The album opens up on "Heroic Dose," with the same chugging anthem Blue Oyster Cult used as the intro on "This Ain't the Summer of Love." After settling into a head-bobbing four-four groove, Newsted's raspy vocals dust off the post-Burton Metallica melody line. There is no reason to contemplate the lyrics any more than there is reason to contemplate why Mom's meatloaf always hits the spot.
“Soldierhead” is a thrasher that grooves like a convoy on its way to Baghdad. Emblematic of the album itself, the song is stripped down to glistening muscle, raging in some powerful seizure and unafraid of the bloody nose it gets from excessive headbanging. “Soldierhead” isn’t a kaleidoscope of keyboard colors. It’s gritty. It’s as black-and-white as an Instragram picture plastered with the inkwell filter. Simplicity works wonders in a modern scene of heavy metal bands afraid to make heavy metal records. "Soldierhead" is a reminder that oddball breakdowns and endless blast beats aren't required to get the job done.
Little love and little time is spent lurking around the past. “King of the Underdogs” might be construed as a hate letter to old time bandmates. Metallica’s two-headed ego thing that wouldn’t die made life intolerable for Jason Newsted. When he left Metallica to join Voivod, it wasn’t for career advancement. A bit of bitterness may echo from out from the repetitious chorus.
On Heavy Metal Music, “King of the Underdogs” anchors whatever underlying theme the album has. The four song EP from earlier this year, Metal, also contained this six minute track. The Metal EP came across as a blazing burning tire of a thing, refusing to flame out. Heavy Metal Music burns on with the same acrid smoke roiling across its 11 songs.

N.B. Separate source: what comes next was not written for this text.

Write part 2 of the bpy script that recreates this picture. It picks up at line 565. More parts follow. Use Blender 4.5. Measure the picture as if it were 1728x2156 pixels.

57 minutes is a long time to maintain consistent fury. It’s a long time for a song-based album to go on without switching gears or jumping the tracks. It gets wobbly with “Nocturnus, a kind of wince-a-long-with-Jason epic, but Newsted doesn’t break the spell with a dopey ballad or symphonic gas bomb. “…As the Crow Flies,” “Twisted Tail of the Comet” and “Kindevillusion” are minor variations on the overall attack but they stick with the program.
“Soldierhead” and “Above All” provide a solid glimpse into the songwriting ability lurking around and possibly ahead on the next Newsted album. Heavy Metal Music is a debut, after all. It stomps the stage three times and then lets the heavy metal music roar.